I’m reading The Penguin Book of Pirates, which came out last year. Edited by Katherine Howe, who had edited the Penguin Book of Witches that I read a couple of months ago. A collection of period documents covering some two centuries of pirate activity. One interesting thing she points out is that piracy is insepsarable from slavery – the pirates frequently raided slave ships, stole the human cargo, and sold them themselves. After all the recent discussion about how pirate societies were real democracies, founded by men maltreated by the system nd impressed against their will into the service, it sort of brings things back down to earth to realize that they were doing their own form of impressment. Of course, despite the attraction of fictional pirates like Long John Silver, we know that they were a dangerous and lethal lot. But it sort of hits you to think of the dashing Sir Francis Drake as a slave dealer.
You can see where people got their fictional pirates from when you read these. There was a Dread Pirate Mainwaring who might have inspired William Goldman’s Dread Pirate Roberts in The Princess Bride. Besides the title (which might not have been used of Mainwaring in his lifetime), there are similarities in their backstories.

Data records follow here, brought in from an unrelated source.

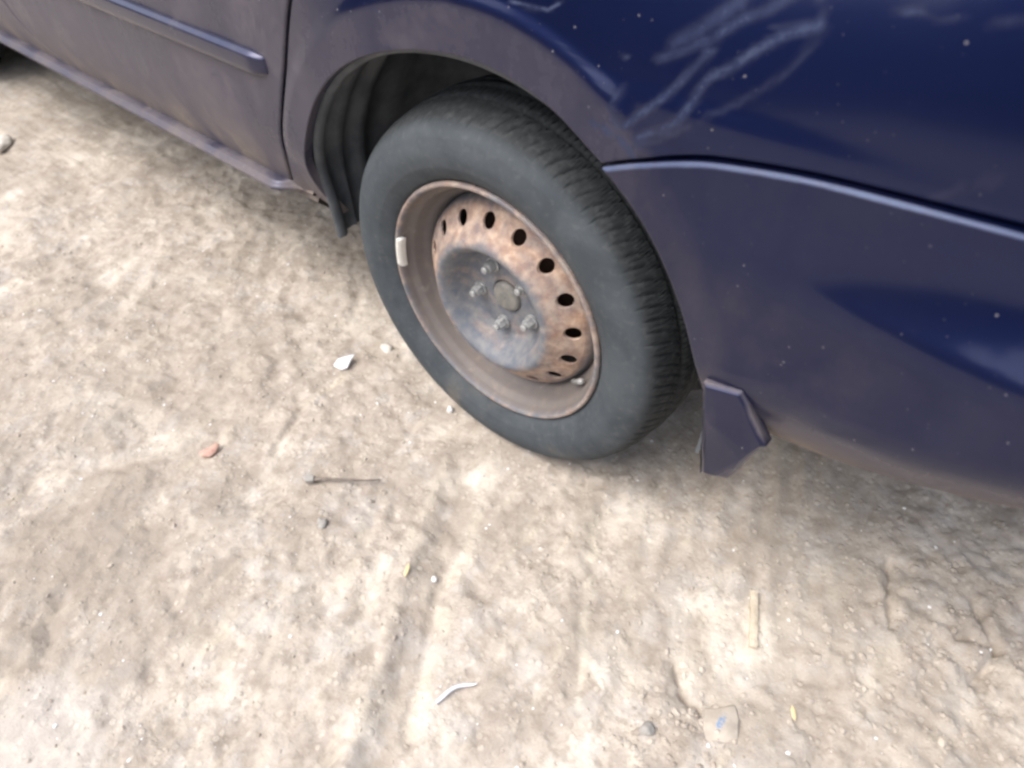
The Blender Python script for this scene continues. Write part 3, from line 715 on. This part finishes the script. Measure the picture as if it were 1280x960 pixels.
def rim_mesh():
    # flange and barrel
    prof = [(.1995, .0110), (.2060, .0060), (.2098, .0015), (.2104, -.0025), (.2092, -.0060), (.2062, -.0078), (.2030, -.0066), (.2008, -.0020), (.1992, .0060), (.1972, .0120), (.1925, .0160), (.1895, .0220), (.1870, .0330), (.1830, .0380), (.1790, .0420), (.1755, .0470), (.1725, .0540), (.1715, .0600), (.1700, .1300), (.1900, .1700)]
    V, F = lathe(prof, 160)
    # dish from bore to the row of holes and from the holes to the barrel
    rin, rout, rh, hr = .1275, .1600, .1445, .0118
    ra = [.0285, .032, .045, .060, .070, .074, .0765, .079, .081, .083, .086, .089, .0925, .096, .099, .102, .105, .108, .1115, .115, .119, .123, rin]
    b = len(V); v, f = lathe([(.0285, .052)] + [(r, disc_y(r)) for r in ra], 160); V += v; F += [tuple(i + b for i in q) for q in f]
    b = len(V); v, f = lathe([(r, disc_y(r)) for r in (rout, .1625, .165, .167, .1690, .1712)], 160); V += v; F += [tuple(i + b for i in q) for q in f]
    n = 10                                   # each of 16 sectors is a square patch with a round hole
    A0 = 2.8444
    for k in range(16):
        ac = A0 - k * PI / 8; da = PI / 16
        bd = []
        for i in range(n): bd.append((rin, ac - da + 2 * da * i / n))
        for i in range(4): bd.append((rin + (rout - rin) * i / 4, ac + da))
        for i in range(n): bd.append((rout, ac + da - 2 * da * i / n))
        for i in range(4): bd.append((rout - (rout - rin) * i / 4, ac - da))
        N = len(bd); P = []
        for r, a in bd:
            ex, ey = r - rh, (a - ac) * rh; L = math.hypot(ex, ey); hx, hy = ex / L * hr, ey / L * hr
            col = [(rh + hx + (ex - hx) * q, ac + (hy + (ey - hy) * q) / rh, 0) for q in (1, .66, .33, .12, .04, 0)] + [(rh + hx * .93, ac + hy * .93 / rh, .0015), (rh + hx * .92, ac + hy * .92 / rh, .005)]
            P.append(col)
        b = len(V)
        for col in P:
            for r, a, dy in col: V.append((r * math.cos(a), disc_y(r) + dy, r * math.sin(a)))
        F += gridF(N, 8, True, b)
    me = mesh('rim', V, F); bm = bmesh.new(); bm.from_mesh(me); bmesh.ops.remove_doubles(bm, verts=bm.verts, dist=.0002)
    bmesh.ops.recalc_face_normals(bm, faces=bm.faces); 
    for q in bm.faces: q.smooth = True
    bm.to_mesh(me); bm.free(); return me
def nut_mesh():
    V, F = [], []
    rings = [(.0125, .0, 0), (.0125, -.004, 0), (.0100, -.0045, 1), (.0098, -.0150, 1), (.0080, -.0180, 1), (.0062, -.0185, 0), (.0060, -.0240, 0), (.0045, -.0255, 0)]
    n = 24
    for r, y, hexa in rings:
        for k in range(n):
            a = 2 * PI * k / n; rr = r
            if hexa: rr = r * math.cos(PI / 6) / math.cos((a % (PI / 3)) - PI / 6)
            V.append((rr * math.cos(a), y, rr * math.sin(a)))
    for i in range(len(rings) - 1):
        for k in range(n): F.append((i * n + k, i * n + (k + 1) % n, (i + 1) * n + (k + 1) % n, (i + 1) * n + k))
    F.append(tuple(range((len(rings) - 1) * n, len(rings) * n)))
    me = mesh('lug_nut', V, F); bm = bmesh.new(); bm.from_mesh(me); bmesh.ops.recalc_face_normals(bm, faces=bm.faces)
    for e in bm.edges: e.smooth = e.calc_face_angle(0) < .5
    bm.to_mesh(me); bm.free(); return me
TM, RM, NM = tyre_mesh(), rim_mesh(), nut_mesh()
v, f = lathe([(.001, .033), (.020, .033), (.0245, .0345), (.0265, .038), (.0270, .060)], 48); HM = mesh('hub', v, f)
v, f = lathe([(.001, .075), (.125, .075), (.135, .080), (.136, .15)], 64); DM = mesh('brake_drum', v, f)
def wheel(loc, flip):
    wh = empty('wheel', loc, car)
    if flip: wh.rotation_euler = (0, 0, PI)
    link('tyre', TM, RUBBER, wh); link('rim', RM, RUST, wh); link('hub', HM, HUBM, wh); link('brake_drum', DM, RUSTDARK, wh)
    for k in range(5):
        a = 2.0538 - k * 2 * PI / 5; o = link('lug_nut', NM, ZINC, wh); o.location = (.05715 * math.cos(a), .0405, .05715 * math.sin(a)); o.rotation_euler = (0, .3 * k, 0)
    return wh
w0 = wheel((0, 0, H), False); wheel((0, W, H), True); wheel((-2.72, 0, H), False); wheel((-2.72, W, H), True)
tube('valve_stem', [(.1415, .034, -.0990), (.1490, .030, -.0920), (.1530, .028, -.0880), (.1535, .0275, -.0875), (.1600, .024, -.0800), (.1660, .021, -.0740)], [.0046, .0046, .0040, .0050, .0052, .0046], ZINC, w0, 10)
# balance weight clipped on the rim flange
V = []; n = 14
for i in range(n + 1):
    a = math.radians(165 + 17 * i / n); e = 1 if 0 < i < n else .6
    for r, y in ((.2065, -.0045), (.2050, -.0085 * e), (.1990, -.0095 * e), (.1950, -.004 * e), (.1945, .004)): V.append((r * math.cos(a), y, r * math.sin(a)))
F = gridF(n + 1, 5) + [(0, 1, 2, 3, 4), tuple(range(n * 5, n * 5 + 5))]
link('balance_weight', mesh('balance_weight', V, F), LEAD, w0)

# ------------------------------------------------------------------ litter, sticks and stones on the dirt
def at(x, y, dz=0): return (x, y, ground_z(x, y) + dz)
def chip(name, poly, mat, loc, th, rot=0, tilt=(0, 0), curl=0.0, bev=.0008):
    V, F = prism(poly, 0, th, lambda p, d: (p[0], p[1], d + curl * (p[0] ** 2 + p[1] ** 2)))
    me = mesh(name, V, F); bevel(me, bev, 1); o = link(name, me, mat); o.location = loc; o.rotation_euler = (tilt[0], tilt[1], rot); return o
# corners chosen on the ground from the photograph's outline
o = chip('plastic_scrap', [(-.021, -.006), (-.012, .010), (.010, .014), (.024, .016), (.016, .002), (.010, -.016), (-.002, -.018)], WHITEP, at(-.362, -.068, .006), .0025, math.radians(40), (.25, -.15))
tag(o, 'bright bluish white plastic scrap on dirt left of the tyre', 'scrap')
o = chip('red_scrap', [(-.016, -.007), (-.006, .004), (.004, .020), (.011, .018), (.012, .002), (.006, -.010), (-.008, -.013)], REDP, at(-.37, -.379, .004), .005, math.radians(30), (.2, .25))
tag(o, 'small faded red scrap half sunk in the dirt', 'scrap')
tw = empty('twig', at(-.12, -.262))
pts = [(-.055, -.045, .008), (-.030, -.022, .010), (0, 0, .010), (.022, .018, .008), (.044, .040, .005)]
tube('stem', pts, [.0036, .0026, .0022, .0018, .0010], TWIG, tw, 8)
V, F = prism([(-.010, -.006), (.002, -.009), (.011, 0), (.004, .009), (-.008, .007)], 0, .008, lambda p, d: (p[0] - .053, p[1] - .040, d + .006)); me = mesh('knot', V, F); bevel(me, .0015, 2); link('knot', me, STONEG, tw)
tag(tw, 'thin dark twig with a grey knot lying on the dirt below the wheel', 'twig')
pts = []
for x, y in spline([(.261, -.428), (.2640, -.412), (.2672, -.397), (.274, -.3865), (.282, -.379), (.288, -.3725)], 5): pts.append((x, y))
V = []; 
for i, (x, y) in enumerate(pts):
    a = pts[min(i + 1, len(pts) - 1)]; b = pts[max(i - 1, 0)]; tx, ty = a[0] - b[0], a[1] - b[1]; L = math.hypot(tx, ty); nx, ny = -ty / L, tx / L
    s = i / (len(pts) - 1); hw = .0030 * (1 - .75 * s ** 4); z = ground_z(x, y) + .0035 + .0045 * math.sin(PI * s)
    for q, dz in ((-1, 0), (-.5, .0016), (.5, .0016), (1, 0), (.5, -.001), (-.5, -.001)): V.append((x + nx * hw * q, y + ny * hw * q, z + dz))
F = []
for i in range(len(pts) - 1):
    for k in range(6): F.append((i * 6 + k, i * 6 + (k + 1) % 6, (i + 1) * 6 + (k + 1) % 6, (i + 1) * 6 + k))
F += [(0, 1, 2, 3, 4, 5), tuple(range(len(V) - 6, len(V)))]
me = mesh('plastic_strip', V, F); o = link('plastic_strip', me, WHITEP); tag(o, 'thin curved white strip lying on bright dirt in the foreground', 'strip')
# flat wooden stick
a, b = Vector((.519, .003, 0)), Vector((.559, -.078, 0)); d = (b - a); L = d.length; rz = math.atan2(d.y, d.x)
V = []; n = 14; rn = random.Random(3)
for i in range(n + 1):
    x = L * (i / n - .5); wl = .0058 + rn.uniform(-.0008, .0008); wr = .0058 + rn.uniform(-.0008, .0008); z = .0055 + rn.uniform(-.0006, .0006)
    for y, zz in ((-wl, -.002), (-wl * .9, z), (0, z + .0008), (wr * .9, z), (wr, -.002)): V.append((x, y, zz))
F = [q[::-1] for q in gridF(n + 1, 5)] + [(0, 1, 2, 3, 4), tuple(range(n * 5, n * 5 + 5))[::-1]]
me = mesh('wood_stick', V, F, False); o = link('wood_stick', me, WOOD); mx, my_ = (a.x + b.x) / 2, (a.y + b.y) / 2; o.location = (mx, my_, ground_z(mx, my_) + .002); o.rotation_euler = (0, 0, rz)
tag(o, 'short straight pale wood stick lying on dirt below the mud flap', 'stick')
# flat stone with a pale top
def flat_stone_material():
    m = NT('flat_stone_stained'); c = m.mix(m.ramp(m.noise(40, 4), .3, .7), (.36, .315, .265), (.50, .44, .37))
    mp = m.n('ShaderNodeMapping'); m.put(mp.inputs[0], m.co); mp.inputs['Location'].default_value = (-.004, -.010, 0); mp.inputs['Rotation'].default_value = (0, 0, .25)
    mp.inputs['Scale'].default_value = (1 / .006, 1 / .018, 0)
    ln = m.n('ShaderNodeVectorMath', operation='LENGTH'); m.put(ln.inputs[0], mp.outputs[0])
    k = m.math('MULTIPLY', m.ramp(m.math('ADD', ln.outputs['Value'], m.noise(160, 3)), 1.6, .7), m.ramp(m.noise(230, 3), .42, .55))
    m.set(Base_Color=m.mix(k, c, (.16, .26, .42)), Roughness=.85); m.bump(m.noise(120, 4), .3, .002); return m.m
P = [(.546, -.197), (.560, -.186), (.577, -.166), (.590, -.180), (.601, -.203), (.590, -.219), (.568, -.233), (.556, -.215)]
cx = sum(p[0] for p in P) / len(P); cy = sum(p[1] for p in P) / len(P)
o = chip('flat_stone', [(x - cx, y - cy) for x, y in P], flat_stone_material(), at(cx, cy, -.003), .0085, 0, (.05, -.04), 0, .002)
tag(o, 'flat square dusty stone with a small blue stain', 'stone')
o = lumpy('grey_stone', STONEG, at(.503, -.272, .004), (.012, .010, .009), 5, 3, .3, .6); tag(o, 'dark grey stone sunk in dirt left of the flat stone', 'stone')
ring = [(.0145 * math.cos(a), .0135 * math.sin(a)) for a in np.linspace(0, 2 * PI, 12)[:-1]]
STN = [('white_stone', STONEW, -.1605, .0215, (.009, .006, .007), 'upper of two white stones touching the tyre edge', 'stone'),
       ('white_stone', STONEW, -.104, -.0215, (.008, .007, .008), 'lower of two white stones touching the tyre edge', 'stone'),
       ('white_pebble', STONEW, .124, -.293, (.0045, .0045, .004), 'tiny bright white pebble at the scraped lane edge', 'pebble'),
       ('grey_stone', STONEG, -.089, -.346, (.010, .009, .007), 'bluish grey stone below the dark twig', 'stone'),
       ('pale_stone', STONEM, -.327, .02, (.014, .010, .006), 'flat cream stone beside the white plastic scrap', 'stone'),
       ('white_stone', STONEM, -1.938, -.098, (.020, .045, .010), 'flat white stone on the dirt below the front door', 'stone')]
for nm, mt, x, y, sz, lb, ct in STN:
    o = lumpy(nm, mt, at(x, y, sz[2] * .45), sz, int(abs(x * 7919 + y * 104729)) % 1000, 3, .38, x * 40); tag(o, lb, ct)
o = chip('dry_leaf', [(-.012, 0), (-.004, .004), (.006, .003), (.013, 0), (.005, -.004), (-.005, -.003)], LEAFM, at(.087, -.315, .004), .001, math.radians(-60), (.3, .1), 8.0, .0003); tag(o, 'tiny yellow dry leaf above the scraped lane', 'leaf')
o = chip('dry_leaf', [(-.010, 0), (-.004, .003), (.005, .0025), (.011, 0), (.005, -.003), (-.005, -.0025)], LEAFM, at(.642, -.125, .004), .001, math.radians(-50), (.2, .2), 8.0, .0003); tag(o, 'tiny orange dry leaf right of the flat stone', 'leaf')

# loose crumbs of soil and fine gravel
def scatter(name, mat, n, fpos, smin, smax, seed, power=2.2):
    rn = random.Random(seed); bm = bmesh.new(); bmesh.ops.create_icosphere(bm, subdivisions=1, radius=1); base = [v.co.copy() for v in bm.verts]; faces = [tuple(v.index for v in f_.verts) for f_ in bm.faces]; bm.free()
    V, F = [], []; P = [fpos(rn) for _ in range(n)]; zz = relief(np.array([p[0] for p in P]), np.array([p[1] for p in P]))
    for (x, y), z in zip(P, zz):
        s = smin + (smax - smin) * rn.random() ** power; a = rn.uniform(0, 6.28); sx, sy, sz = s * rn.uniform(.7, 1.3), s * rn.uniform(.7, 1.2), s * rn.uniform(.45, .85); b = len(V); ca, sa = math.cos(a), math.sin(a)
        for q in base:
            k = rn.uniform(.75, 1.2); px, py, pz = q.x * sx * k, q.y * sy * k, q.z * sz * k; V.append((x + px * ca - py * sa, y + px * sa + py * ca, z + pz - sz * .1))
        F += [tuple(i + b for i in f_) for f_ in faces]
    o = link(name, mesh(name, V, F, False), mat); return o
def anywhere(rn):
    while True:
        x, y = rn.uniform(-1.6, 1.0), rn.uniform(-.95, .55)
        if (x, y) and not (abs(x) < .12 and y > 0): return (x, y)
def right(rn): return (rn.gauss(.80, .13), rn.gauss(.08, .16))
def stonearea(rn): return (rn.gauss(.53, .05), rn.gauss(-.26, .05))
SOILB = SOIL
o = scatter('loose_soil_crumbs', SOIL, 8000, anywhere, .0008, .0042, 1, 3.6); tag(o, 'loose tan soil crumbs scattered over the dirt', None, None, 'stuff')
o = scatter('soil_clods', SOIL, 1100, lambda rn: right(rn) if rn.random() < .75 else stonearea(rn), .0012, .008, 2, 3.2); tag(o, 'broken soil clods under the bumper at the right', None, None, 'stuff')
o = scatter('gravel', STONEW, 650, anywhere, .0009, .0036, 3, 2.8); tag(o, 'fine white gravel specks on the dirt', None, None, 'stuff')
o = scatter('grit', STONEG, 160, anywhere, .001, .0038, 4, 3); tag(o, 'fine grey grit on the dirt', None, None, 'stuff')
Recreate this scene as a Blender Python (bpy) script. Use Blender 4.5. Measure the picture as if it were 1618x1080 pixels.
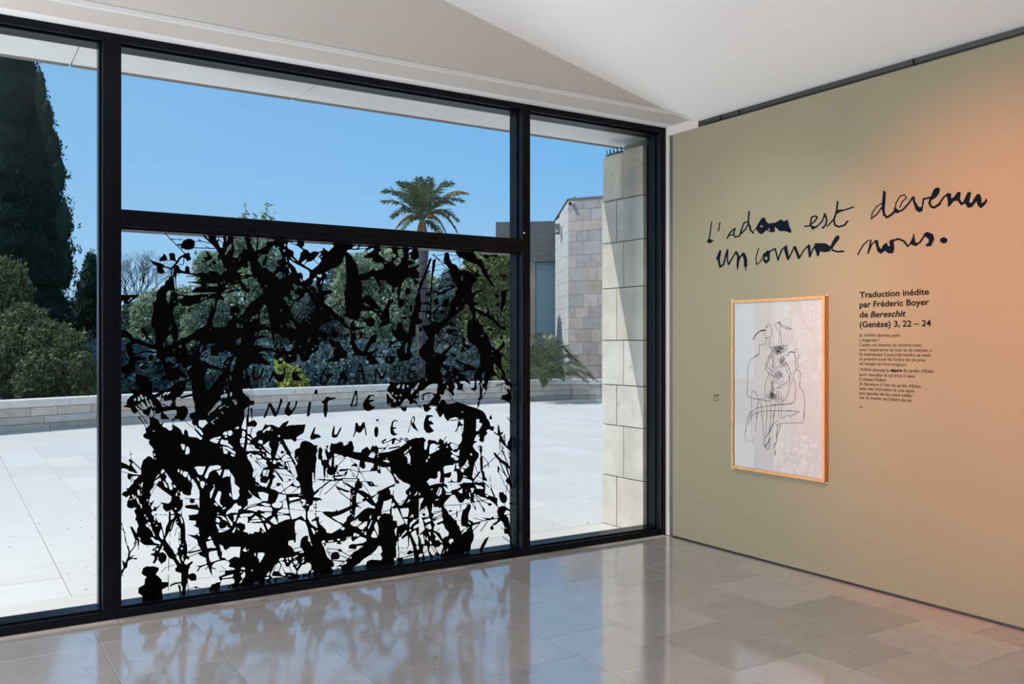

Worth a read. Other books in the series include the Penguin books of Demons, Hell, Dragons, Mermaids, Japanese Short Stories, and others.
On audio I just finished Peter Lamont and Jim Steinmeyer’s The Secret History of Magic. It’s an interesting book, giving the modern history of magic (useful because I’m researching some aspects of this myself right now), but it’s disappointing in that , although they say they’re going to reveal some secrets of magic, they don’t really. They frequently (and rightly) state that people concentrate too much on the methods and hidden secrets and not enough on the performance and how it is displayed. I’ll agree that performance is better than 50% of the show, and a good presentation can make even a mediocre trick appear to be a brilliant miracle. But, when you get down to it, if the performer can’t produce an effect that itself appears to be impossible, all the presentation skill in the world won’t save it. This book could’ve done with a little more explicit description of how the trick is done to illustrate their point, rather than constantly re-iterating that it’s the performance that’s important. If I go on and on about how I’m going to levitate a lady, and pass a hoop around her to prove there are no wires or supports holding her up, that doesn’t even give you a good image of how the illusion appears, let alone explain how the magician “sells” the illusion. They don’t give any of the details, and in magic performances the devil is frequently in the details.
And that particular example of The Levitating Lady is a good example to use. the Secret has been revealed in a number of easily-available sources. Here’s one –
https://www.youtube.com/watch?v=f6EfpMxqSxY&t=12s
Part of the presentation is precisely how the magician can pass a hoop around her to prove that there’s no support holding her up. It’s one thing to say that he does this, but the wonder of it is precisely how he cab do this when, in fact, there really is a support holding her up. Saying it’s “presentation” doesn’t do justice to the cleverness of the illusion.
Anyway, now it’s on to Astor: The Rise and Fall of an American Fortune by Anderson Cooper.